Bash continued, “He had so many lines that he was clearly trying to say that he didn’t listen.. when… JD Vance said one of the many, many things he really hit Kamala Harris on — not Tim Walz, but Kamala Harris — he didn’t respond because he clearly had things in his mind. I think the lack of interviews that he has done with national media, with local media, it showed he needed more rest.”
Jake Tapper agreed.
“I agree. I mean, JD Vance is much more experienced at this, at public speaking, at defending himself, at pivoting,” Tapper conceded.

The undeniable fact of Walz’s debate flop was, of course, a subject that CNN (I watch, so you don’t have to) didn’t want to spend much time discussing Wednesday.

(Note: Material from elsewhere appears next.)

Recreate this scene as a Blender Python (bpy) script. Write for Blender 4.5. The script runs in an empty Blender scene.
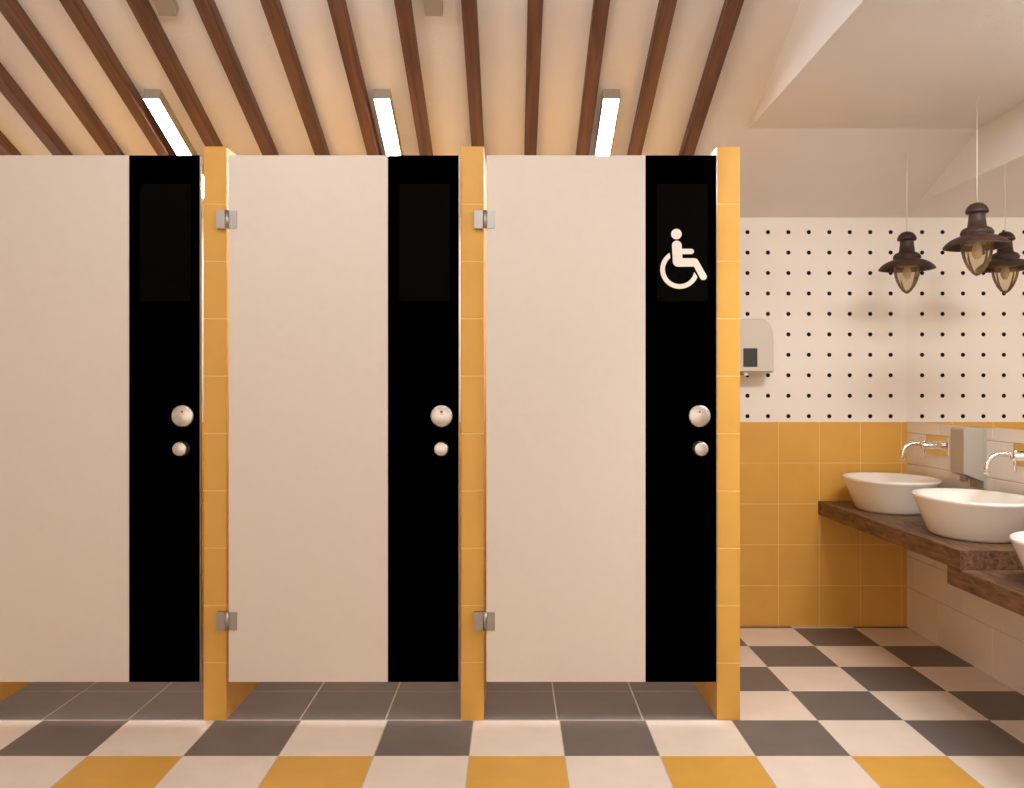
import bpy, bmesh, math, random
from mathutils import Vector, Matrix
random.seed(4)
PI = math.pi
S = bpy.context.scene
COL = S.collection

# ------------------------------------------------------------------ camera
CAMZ = 1.137
FPX = 875.0                      # focal length in pixels of the 1024 x 788 frame
cd = bpy.data.cameras.new('camera'); cam = bpy.data.objects.new('camera', cd); COL.objects.link(cam)
cam.location = (0, 0, CAMZ); cam.rotation_euler = (PI/2, 0, 0)
cd.sensor_fit = 'HORIZONTAL'; cd.sensor_width = 36.0; cd.lens = 36.0*FPX/1024
cd.clip_start = 0.05
S.camera = cam

# ------------------------------------------------------------------ world, added fill lights, exposure
W = bpy.data.worlds.new('world'); S.world = W; W.use_nodes = True
bg = W.node_tree.nodes['Background']
bg.inputs['Color'].default_value = (1.0, 0.805, 0.64, 1); bg.inputs['Strength'].default_value = 1.72
S.view_settings.view_transform = 'Standard'; S.view_settings.look = 'None'
S.view_settings.exposure = -0.06; S.view_settings.gamma = 1.0
S.view_settings.use_curve_mapping = False

def area(name, loc, size, power, rot=(0, 0, 0), color=(1, .84, .68), spread=PI):
    l = bpy.data.lights.new(name, 'AREA'); l.shape = 'RECTANGLE'
    l.size, l.size_y = size; l.energy = power; l.color = color; l.spread = spread
    o = bpy.data.objects.new(name, l); COL.objects.link(o)
    o.location = loc; o.rotation_euler = rot
    return o
# added fill lights out of view, tuned to brighten doors, ceiling and bay
def globe(loc, power, r=.1, color=(.92, 1, .98)):
    l = bpy.data.lights.new('fill_globe', 'POINT'); l.energy = power; l.color = color; l.shadow_soft_size = r
    o = bpy.data.objects.new('fill_globe', l); COL.objects.link(o); o.location = loc
for x, y, z, p in ((-1.7, 2.05, 2.3, 1.5), (-.8, 2.05, 2.3, 9), (.1, 2.05, 2.3, 5), (-1.2, 1.5, 2.3, 8.5), (0, 1.5, 2.3, 9), (.72, 1.35, 2.42, 4)): globe((x, y, z), p, color=(.92, .98, 1.04))  # added point lights, unseen, brightening the doors and sloped ceiling
globe((1.6, 1.75, 1.9), 2.5, .09, (.95, .98, 1))  # unseen fill added to lift the plaster slope in the bay
area('bay_fill', (1.66, 2.18, 2.20), (.45, .34), 20, color=(.92, .97, 1))  # added light out of view that brightens the washbasin bay
area('wall_fill', (1.32, 2.26, 2.17), (.5, .14), 1.7, (math.radians(64), 0, math.radians(1)), color=(1, .95, .90), spread=math.radians(76))  # added out of view to brighten the dotted tile wall
area('bay_floor_fill', (1.16, 2.24, 2.215), (.16, .2), 2.4, (math.radians(24), 0, 0), color=(1, .93, .84), spread=math.radians(76))  # unseen, added to brighten the bay floor and shape the worktop shadow
area('stall_fill', (-2.29, 3.72, 2.12), (.06, .7), 15, color=(.89, 1, 1.1))  # unseen, added to brighten the left ceiling corner; continues the strip-light row

SL = 0.364                        # slope of the plaster ceiling
ANG = math.atan(SL)
YF = 4.279                        # end wall
YP = 3.05                         # front of the stall partitions
XR = 1.932                        # right wall
XL = -2.86                        # left wall
XC = 0.983                        # cheek between sloped and flat ceiling
ZF = 2.238                        # flat ceiling
YK = YF - (ZF-2.0)/SL
YR = 0.35                         # ridge
YB = -2.2                         # how far back the room is built

# ------------------------------------------------------------------ materials
def mat(name):
    m = bpy.data.materials.new(name); m.use_nodes = True
    nt = m.node_tree
    return m, nt, nt.nodes['Principled BSDF']
def lin(r, g, b):
    f = lambda c: ((c/255+.055)/1.055)**2.4 if c/255 > .04045 else c/255/12.92
    return (f(r), f(g), f(b), 1)
def simple(name, col, rough=.5, metal=0, spec=.5, emit=None, es=0):
    m, nt, b = mat(name)
    b.inputs['Base Color'].default_value = col; b.inputs['Roughness'].default_value = rough
    b.inputs['Metallic'].default_value = metal; b.inputs['Specular IOR Level'].default_value = spec
    if emit: b.inputs['Emission Color'].default_value = emit; b.inputs['Emission Strength'].default_value = es
    return m
def nd(nt, t, **kw):
    n = nt.nodes.new(t)
    for k, v in kw.items(): setattr(n, k, v)
    return n
def mottled(name, col, rough, amt=.06, scale=6, bump=0, bscale=60, spec=.5, stretch=(1, 1, 1), bdist=.002, detail=4):
    """a base colour with slight noise variation and optional bump, in object coordinates"""
    m, nt, b = mat(name)
    tc = nd(nt, 'ShaderNodeTexCoord'); mp = nd(nt, 'ShaderNodeMapping'); mp.inputs['Scale'].default_value = stretch
    nt.links.new(tc.outputs['Object'], mp.inputs['Vector'])
    nz = nd(nt, 'ShaderNodeTexNoise'); nz.inputs['Scale'].default_value = scale; nz.inputs['Detail'].default_value = detail
    nt.links.new(mp.outputs['Vector'], nz.inputs['Vector'])
    rp = nd(nt, 'ShaderNodeValToRGB')
    rp.color_ramp.elements[0].position = .3; rp.color_ramp.elements[1].position = .7
    rp.color_ramp.elements[0].color = tuple(c*(1-amt) for c in col[:3])+(1,)
    rp.color_ramp.elements[1].color = tuple(min(1, c*(1+amt)) for c in col[:3])+(1,)
    nt.links.new(nz.outputs['Fac'], rp.inputs['Fac']); nt.links.new(rp.outputs['Color'], b.inputs['Base Color'])
    b.inputs['Roughness'].default_value = rough; b.inputs['Specular IOR Level'].default_value = spec
    if bump:
        n2 = nd(nt, 'ShaderNodeTexNoise'); n2.inputs['Scale'].default_value = bscale; n2.inputs['Detail'].default_value = 3
        nt.links.new(tc.outputs['Object'], n2.inputs['Vector'])
        bp = nd(nt, 'ShaderNodeBump'); bp.inputs['Strength'].default_value = bump; bp.inputs['Distance'].default_value = bdist
        nt.links.new(n2.outputs['Fac'], bp.inputs['Height']); nt.links.new(bp.outputs['Normal'], b.inputs['Normal'])
    return m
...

Insofar as they couldn’t avoid it, CNN spent most of their time highlight a couple of what they imagined to be “gotcha” moments involving abortion and the J6 “insurrection.”

J.D. Vance avoided answering the question of whether Biden actually won the 2020 election. This is scandalous, inside the bubble where CNN talking heads live, but of course there is a very good reason why Vance refused to address this — namely, that about 70% of Republican voters don’t for a minute buy the “81 million voters” narrative.

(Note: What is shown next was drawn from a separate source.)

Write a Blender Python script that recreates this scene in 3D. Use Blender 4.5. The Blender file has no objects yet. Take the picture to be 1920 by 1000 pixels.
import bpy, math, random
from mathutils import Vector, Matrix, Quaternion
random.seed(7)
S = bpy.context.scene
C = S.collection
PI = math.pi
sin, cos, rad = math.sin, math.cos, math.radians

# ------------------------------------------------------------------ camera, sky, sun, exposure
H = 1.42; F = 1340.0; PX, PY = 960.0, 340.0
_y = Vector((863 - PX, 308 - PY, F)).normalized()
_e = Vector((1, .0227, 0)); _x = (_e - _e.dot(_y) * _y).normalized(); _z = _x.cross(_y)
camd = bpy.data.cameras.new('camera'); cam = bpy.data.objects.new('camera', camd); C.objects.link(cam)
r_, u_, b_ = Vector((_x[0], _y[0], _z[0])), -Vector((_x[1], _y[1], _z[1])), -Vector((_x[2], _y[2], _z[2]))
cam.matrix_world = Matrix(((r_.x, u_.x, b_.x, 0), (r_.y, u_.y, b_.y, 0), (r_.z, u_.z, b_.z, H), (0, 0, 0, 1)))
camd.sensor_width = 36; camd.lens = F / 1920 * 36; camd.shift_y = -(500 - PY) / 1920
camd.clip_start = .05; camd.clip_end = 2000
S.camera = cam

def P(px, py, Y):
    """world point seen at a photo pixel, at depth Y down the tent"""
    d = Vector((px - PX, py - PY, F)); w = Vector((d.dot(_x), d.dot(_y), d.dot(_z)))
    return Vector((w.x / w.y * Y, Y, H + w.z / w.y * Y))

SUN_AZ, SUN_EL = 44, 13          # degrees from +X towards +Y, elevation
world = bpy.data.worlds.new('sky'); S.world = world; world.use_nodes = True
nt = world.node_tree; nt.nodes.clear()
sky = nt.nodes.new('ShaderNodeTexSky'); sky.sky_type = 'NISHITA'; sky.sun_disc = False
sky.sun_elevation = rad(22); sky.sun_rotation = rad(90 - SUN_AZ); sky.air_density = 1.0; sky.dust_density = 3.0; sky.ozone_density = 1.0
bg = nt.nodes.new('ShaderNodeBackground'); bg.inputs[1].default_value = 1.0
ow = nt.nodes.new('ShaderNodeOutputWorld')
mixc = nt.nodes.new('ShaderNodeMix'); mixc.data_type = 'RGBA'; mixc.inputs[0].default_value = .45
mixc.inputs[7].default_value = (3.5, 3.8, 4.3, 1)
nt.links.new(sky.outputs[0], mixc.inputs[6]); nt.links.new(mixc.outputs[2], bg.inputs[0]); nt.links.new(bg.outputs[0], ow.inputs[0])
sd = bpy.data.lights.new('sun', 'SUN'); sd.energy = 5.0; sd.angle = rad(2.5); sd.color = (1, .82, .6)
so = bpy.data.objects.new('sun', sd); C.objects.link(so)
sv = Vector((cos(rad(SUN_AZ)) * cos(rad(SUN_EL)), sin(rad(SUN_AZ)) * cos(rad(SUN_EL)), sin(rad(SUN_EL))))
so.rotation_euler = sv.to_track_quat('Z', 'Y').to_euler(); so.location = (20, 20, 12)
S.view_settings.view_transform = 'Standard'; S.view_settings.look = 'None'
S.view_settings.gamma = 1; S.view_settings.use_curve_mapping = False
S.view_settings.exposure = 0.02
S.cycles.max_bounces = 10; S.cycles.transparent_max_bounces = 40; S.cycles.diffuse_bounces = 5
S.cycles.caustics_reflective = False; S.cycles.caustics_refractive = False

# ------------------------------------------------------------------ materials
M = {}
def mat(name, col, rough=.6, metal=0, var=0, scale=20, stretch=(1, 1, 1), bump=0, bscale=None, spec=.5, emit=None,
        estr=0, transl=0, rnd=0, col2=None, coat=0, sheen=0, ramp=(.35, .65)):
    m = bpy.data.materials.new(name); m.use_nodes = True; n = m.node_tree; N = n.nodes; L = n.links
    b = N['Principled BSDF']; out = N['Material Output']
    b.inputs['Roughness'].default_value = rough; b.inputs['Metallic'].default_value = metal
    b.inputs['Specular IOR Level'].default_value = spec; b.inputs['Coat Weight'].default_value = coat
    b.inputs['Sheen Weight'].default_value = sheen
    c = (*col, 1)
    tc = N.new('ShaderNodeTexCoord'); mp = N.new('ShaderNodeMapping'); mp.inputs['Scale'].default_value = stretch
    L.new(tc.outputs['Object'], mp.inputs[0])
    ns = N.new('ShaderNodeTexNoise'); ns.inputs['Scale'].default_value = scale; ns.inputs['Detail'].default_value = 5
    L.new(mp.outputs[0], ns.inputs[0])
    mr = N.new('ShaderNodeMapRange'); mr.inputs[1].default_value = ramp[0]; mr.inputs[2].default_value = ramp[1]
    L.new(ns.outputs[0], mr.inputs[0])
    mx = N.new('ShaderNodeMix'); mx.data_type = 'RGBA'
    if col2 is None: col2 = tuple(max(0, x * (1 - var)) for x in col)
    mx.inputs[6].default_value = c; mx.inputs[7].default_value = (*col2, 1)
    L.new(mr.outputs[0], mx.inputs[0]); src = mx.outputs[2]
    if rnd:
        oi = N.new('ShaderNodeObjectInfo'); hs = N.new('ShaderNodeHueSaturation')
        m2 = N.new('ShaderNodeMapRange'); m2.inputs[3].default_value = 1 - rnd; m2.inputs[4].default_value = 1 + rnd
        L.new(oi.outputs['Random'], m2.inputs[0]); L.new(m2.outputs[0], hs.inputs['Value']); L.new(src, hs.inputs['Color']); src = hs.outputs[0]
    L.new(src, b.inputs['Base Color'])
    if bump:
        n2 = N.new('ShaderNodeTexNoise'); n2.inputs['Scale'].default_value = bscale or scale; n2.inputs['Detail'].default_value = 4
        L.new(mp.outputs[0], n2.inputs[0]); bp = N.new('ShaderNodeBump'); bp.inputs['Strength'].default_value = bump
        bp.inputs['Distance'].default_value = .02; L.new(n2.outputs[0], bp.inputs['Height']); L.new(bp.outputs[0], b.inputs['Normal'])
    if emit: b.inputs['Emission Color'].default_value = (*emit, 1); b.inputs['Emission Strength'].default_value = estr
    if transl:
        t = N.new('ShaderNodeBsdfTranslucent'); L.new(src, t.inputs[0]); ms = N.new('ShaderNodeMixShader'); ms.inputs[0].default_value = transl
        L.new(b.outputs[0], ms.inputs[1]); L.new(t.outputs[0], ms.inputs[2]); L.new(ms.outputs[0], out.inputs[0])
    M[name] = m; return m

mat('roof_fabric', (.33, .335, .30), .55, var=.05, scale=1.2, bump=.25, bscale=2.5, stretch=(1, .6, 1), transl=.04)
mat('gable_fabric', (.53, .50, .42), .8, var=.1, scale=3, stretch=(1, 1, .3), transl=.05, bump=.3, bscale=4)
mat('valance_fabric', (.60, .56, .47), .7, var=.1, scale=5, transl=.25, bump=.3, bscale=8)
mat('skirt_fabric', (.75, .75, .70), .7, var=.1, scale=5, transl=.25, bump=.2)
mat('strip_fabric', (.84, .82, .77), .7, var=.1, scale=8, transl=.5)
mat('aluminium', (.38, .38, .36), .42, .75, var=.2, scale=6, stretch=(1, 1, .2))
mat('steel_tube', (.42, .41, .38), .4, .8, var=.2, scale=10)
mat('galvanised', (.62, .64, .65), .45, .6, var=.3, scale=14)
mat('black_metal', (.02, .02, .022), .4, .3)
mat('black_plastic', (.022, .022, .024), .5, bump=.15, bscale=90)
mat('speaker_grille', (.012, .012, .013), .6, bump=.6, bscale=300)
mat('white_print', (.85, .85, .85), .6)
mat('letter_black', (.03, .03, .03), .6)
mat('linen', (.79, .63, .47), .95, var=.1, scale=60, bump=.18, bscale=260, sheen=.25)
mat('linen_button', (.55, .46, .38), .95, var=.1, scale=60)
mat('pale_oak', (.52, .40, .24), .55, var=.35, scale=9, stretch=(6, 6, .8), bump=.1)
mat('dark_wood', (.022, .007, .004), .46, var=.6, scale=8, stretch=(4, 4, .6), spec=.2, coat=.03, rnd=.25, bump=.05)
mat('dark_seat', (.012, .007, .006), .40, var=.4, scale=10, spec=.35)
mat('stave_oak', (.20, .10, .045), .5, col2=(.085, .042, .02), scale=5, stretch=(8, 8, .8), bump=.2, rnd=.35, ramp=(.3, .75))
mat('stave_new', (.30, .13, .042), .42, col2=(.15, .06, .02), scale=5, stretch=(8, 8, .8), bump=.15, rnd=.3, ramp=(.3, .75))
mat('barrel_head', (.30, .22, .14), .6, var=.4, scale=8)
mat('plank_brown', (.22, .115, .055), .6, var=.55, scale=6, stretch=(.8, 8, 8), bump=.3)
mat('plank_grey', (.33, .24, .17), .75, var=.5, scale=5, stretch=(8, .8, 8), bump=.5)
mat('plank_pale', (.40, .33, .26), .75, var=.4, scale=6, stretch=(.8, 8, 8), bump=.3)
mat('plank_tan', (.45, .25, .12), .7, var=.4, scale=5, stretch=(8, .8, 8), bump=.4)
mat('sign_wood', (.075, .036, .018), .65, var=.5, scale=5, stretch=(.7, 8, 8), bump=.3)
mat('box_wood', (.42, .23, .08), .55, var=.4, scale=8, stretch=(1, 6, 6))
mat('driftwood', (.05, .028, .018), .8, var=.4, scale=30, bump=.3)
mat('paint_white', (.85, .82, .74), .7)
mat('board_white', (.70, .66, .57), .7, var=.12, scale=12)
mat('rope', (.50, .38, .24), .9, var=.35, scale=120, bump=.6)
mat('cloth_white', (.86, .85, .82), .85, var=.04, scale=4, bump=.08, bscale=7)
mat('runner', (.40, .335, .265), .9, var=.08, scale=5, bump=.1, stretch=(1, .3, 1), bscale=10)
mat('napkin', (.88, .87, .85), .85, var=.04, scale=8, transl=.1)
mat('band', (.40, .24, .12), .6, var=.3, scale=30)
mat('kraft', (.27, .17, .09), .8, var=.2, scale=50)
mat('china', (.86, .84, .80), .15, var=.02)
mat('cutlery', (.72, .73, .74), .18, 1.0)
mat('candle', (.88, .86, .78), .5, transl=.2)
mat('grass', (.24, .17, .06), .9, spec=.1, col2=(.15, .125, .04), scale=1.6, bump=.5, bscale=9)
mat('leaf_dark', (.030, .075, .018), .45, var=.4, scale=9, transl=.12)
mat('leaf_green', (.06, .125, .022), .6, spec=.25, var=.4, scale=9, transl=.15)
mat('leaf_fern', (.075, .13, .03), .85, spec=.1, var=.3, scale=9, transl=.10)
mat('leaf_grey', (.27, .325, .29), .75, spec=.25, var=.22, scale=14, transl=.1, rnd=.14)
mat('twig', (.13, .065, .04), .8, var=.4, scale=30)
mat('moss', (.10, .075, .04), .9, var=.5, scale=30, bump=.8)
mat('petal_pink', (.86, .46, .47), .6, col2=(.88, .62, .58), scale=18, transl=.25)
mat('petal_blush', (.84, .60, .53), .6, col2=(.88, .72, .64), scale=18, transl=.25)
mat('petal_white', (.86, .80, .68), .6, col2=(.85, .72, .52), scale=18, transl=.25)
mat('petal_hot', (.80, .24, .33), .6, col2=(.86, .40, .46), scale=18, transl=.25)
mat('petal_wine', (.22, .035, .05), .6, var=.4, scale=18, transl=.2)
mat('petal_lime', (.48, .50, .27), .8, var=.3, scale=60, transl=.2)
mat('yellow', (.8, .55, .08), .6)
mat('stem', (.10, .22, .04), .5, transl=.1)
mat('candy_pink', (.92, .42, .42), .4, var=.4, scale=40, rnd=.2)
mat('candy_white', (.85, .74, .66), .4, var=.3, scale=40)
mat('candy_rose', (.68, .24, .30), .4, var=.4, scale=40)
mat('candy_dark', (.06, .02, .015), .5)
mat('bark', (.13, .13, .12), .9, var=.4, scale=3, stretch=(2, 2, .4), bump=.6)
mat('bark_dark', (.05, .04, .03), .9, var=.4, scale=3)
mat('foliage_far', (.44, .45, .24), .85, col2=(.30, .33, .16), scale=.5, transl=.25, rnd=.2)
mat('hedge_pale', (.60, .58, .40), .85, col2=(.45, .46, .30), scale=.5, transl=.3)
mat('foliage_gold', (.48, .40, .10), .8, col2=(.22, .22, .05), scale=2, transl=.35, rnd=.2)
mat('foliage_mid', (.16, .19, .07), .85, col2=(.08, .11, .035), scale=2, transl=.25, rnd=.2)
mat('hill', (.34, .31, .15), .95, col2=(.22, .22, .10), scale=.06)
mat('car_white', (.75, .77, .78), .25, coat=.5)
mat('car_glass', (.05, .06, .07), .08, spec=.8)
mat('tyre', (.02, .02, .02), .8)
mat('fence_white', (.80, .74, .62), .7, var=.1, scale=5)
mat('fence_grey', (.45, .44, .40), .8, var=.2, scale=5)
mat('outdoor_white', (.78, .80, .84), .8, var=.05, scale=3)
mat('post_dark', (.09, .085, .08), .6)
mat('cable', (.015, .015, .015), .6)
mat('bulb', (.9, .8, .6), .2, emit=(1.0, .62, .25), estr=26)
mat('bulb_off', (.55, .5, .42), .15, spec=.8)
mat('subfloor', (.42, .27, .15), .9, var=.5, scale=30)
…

Inside the bubble where CNN anchors and other news media types live, there is not the slightest doubt that Biden won and Trump lost, which is why they keep yammering on about J6 as a “threat to democracy.” Out here in the real world, of course, those of us who watched the Election Night coverage, and who have followed up on some of the claims made by skeptics, fall into one of two categories:

    1. “Election deniers” who absolutely don’t believe Biden won;
    2. and

    3. People who aren’t sure that Democrats stole the election, but aren’t willing to rule out the possibility.

    Personally, I’m in the second category. It seems to me that there was some illegal “ballot harvesting” and maybe other shenanigans in the key swing states, but I haven’t yet seen irrefutable evidence that I would stake my credibility on as an explanation of how Democrats stole the election. Furthermore, and this is important, I don’t think there’s a lot to be gained, politically, by endlessly re-litigating the 2020 election. It’s enough for me to say I suspect shenanigans, and move on.

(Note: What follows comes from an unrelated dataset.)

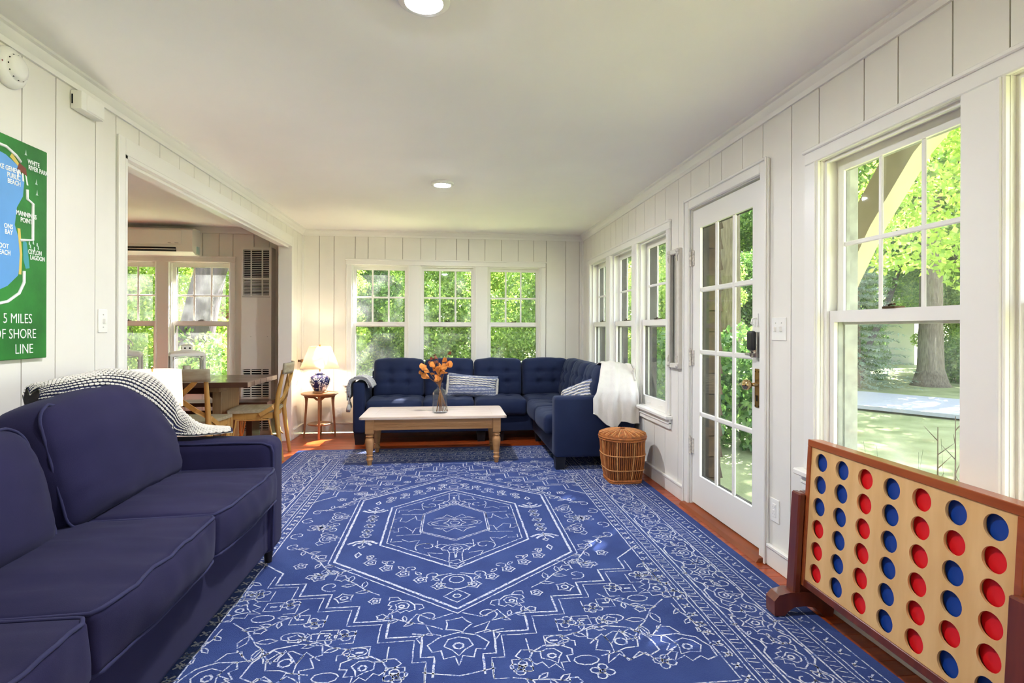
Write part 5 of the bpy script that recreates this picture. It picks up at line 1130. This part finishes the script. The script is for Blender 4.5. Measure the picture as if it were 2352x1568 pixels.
ch = thing('dining_chair', 'oak cross-back chair with its back to the sofa, on the near side of the table', 'chair', (-2.085, 4.76, 0), 0, 'cross-back dining chairs')
def chair(r):   # faces +y
    sp = [(-.19, -.2), (.19, -.2), (.225, .2), (.2, .215), (-.2, .215), (-.225, .2)]
    MB().prism(sp, 'z', .445, .470).build('seat', CHG, r, world=False)
    MB().box(-.20, .20, .165, .185, .39, .445).box(-.17, .17, -.185, -.165, .39, .445).box(-.2, -.18, -.17, .17, .39, .445).box(.18, .2, -.17, .17, .39, .445).build('seat_frame', CHW, r, world=False)
    for s_ in (-1, 1):
        MB().tube([(s_ * .2, .19, 0), (s_ * .195, .185, .25), (s_ * .19, .18, .445)], [.014, .018, .02], 10).build('leg', CHW, r, smooth=60, world=False)
        MB().tube([(s_ * .205, -.255, 0), (s_ * .2, -.22, .25), (s_ * .195, -.20, .45), (s_ * .195, -.215, .6), (s_ * .198, -.26, .83)], [.015, .02, .022, .02, .016], 10).build('back_post', CHW, r, smooth=60, world=False)
    def railp(i, j): x = -.235 + .47 * i; return (x, -.262 - .04 * (1 - (x / .235) ** 2) - .012 * j, .795 + .098 * j)
    solid(MB().grid(railp, 16, 4).build('top_rail', CHG, r, smooth=60, world=False), .02, 0)
    for s_ in (-1, 1):
        P_ = [Vector((s_ * .17, -.285, .855)), Vector((s_ * .12, -.29, .78)), Vector((0, -.275, .665)), Vector((-s_ * .12, -.245, .565)), Vector((-s_ * .205, -.17, .49)), Vector((-s_ * .215, -.06, .425))]
        m = MB(); vs = []
        for i, p in enumerate(P_):
            t = (P_[min(i + 1, 5)] - P_[max(i - 1, 0)]).normalized(); sd_ = Vector((0, -1, 0)) if i < 4 else Vector((-s_, -.3, 0)).normalized(); wv = t.cross(sd_).normalized() * .018; th = sd_ * (.004 + .0035 * (s_ > 0))
            vs += [p - wv - th * 1, p + wv - th, p + wv + th, p - wv + th]
        m.add(vs, [(4 * i + q, 4 * i + (q + 1) % 4, 4 * i + 4 + (q + 1) % 4, 4 * i + 4 + q) for i in range(5) for q in range(4)] + [(0, 1, 2, 3), (20, 21, 22, 23)])
        cs = m.build('cross_strap', CHW, r, world=False)
        MB().lathe([(0, .006), (.006, .005), (.008, 0)], 10).xf(Matrix.Translation((s_ * .165, -.292, .848)) @ Matrix.Rotation(PI / 2, 4, 'X')).build('rivet', BRASS, cs, world=False)
        for ang, n2 in ((0, 'a'),):
            MB().tube([(s_ * .2, -.195 + .0, .18)] + [(s_ * .196, -.17 + .34 * k / 10, .20 + .18 * min(1, 2.6 * math.sin(PI * k / 10) ** .8 if 0 < k < 10 else 0)) for k in range(11)] + [(s_ * .2, .175, .18)], .008, 7).build('bentwood_arch', CHW, r, smooth=60, world=False)
    MB().tube([(-.19, .185, .18)] + [(-.17 + .34 * k / 10, .185, .20 + .18 * min(1, 2.6 * math.sin(PI * k / 10) ** .8 if 0 < k < 10 else 0)) for k in range(11)] + [(.19, .185, .18)], .008, 7).build('bentwood_arch', CHW, r, smooth=60, world=False)
chair(ch)
c2 = copy_tree(ch); c2.location = (-1.79, 5.37, 0); c2.rotation_euler = (0, 0, PI / 2 + .12); c2['label'] = 'oak cross-back chair at the end of the dining table, seen side on'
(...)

    One of the things that leads me to suspect that Democrats really did steal the 2020 election is how determined the media are to silence anyone who doubts the result, and how enthusiastically they applaud the prosecution of J6 protesters. If it were really so self-evident that Biden won, why the censorship? Why the punitive rage toward “election deniers”?

    Anyway, the judge in the J6 case against Trump unsealed special counsel Jack Smith’s 165-page filing in the case, and CNN was covering this at the top of every hour, without acknowledging the root problem with Smith’s case. See, it is impossible to say what Trump did was a crime — not morally wrong, nor unconstitutional — if Democrats actually did steal the election. That’s a giant asterisk the media never permit to be discussed. Smith’s argument is that Trump was trying to overturn “the will of the people.” That’s both his starting premise and his conclusion, so that his argument might be rendered as a syllogism thus:

    • A. Trump lost the election and tried to prevent the legitimate winner, Biden, from taking office;
    • B. [ blah blah blah ]
      therefore
    • Conclusion: TRUMP IS A CRIMINAL! A THREAT TO DEMOCRACY! SEND HIM TO PRISON!

    My point — now circling back around to J.D. Vance’s avoidance of the question during the debate — is that the prosecution of Trump hinges on an ironclad certainty that Joe Biden did get 81 million votes, but even if I can’t prove otherwise, that doesn’t mean it’s a crime for me (or Trump) to think the election was stolen. Given the circumstances, where most of the people who voted for Trump felt that he (and, by extension, they) had been wrongfully cheated, the riot at the Capitol wasn’t a threat against democracy, but rather an attempt to protect democracy from crooks who rigged the election.

    All that will become moot — a subject for historians to discuss — if Trump wins in November. Let him have his second term, after this four-year interregnum of Mr. Eighty-One Million Votes, and Trump will have a chance to redeem his reputation. The floundering performance of Walz in Tuesday’s debate makes it seem more likely than not that Trump will win this election, and win it convincingly enough that those who doubt Biden won in 2020 will be able to say, “See? We told you so.”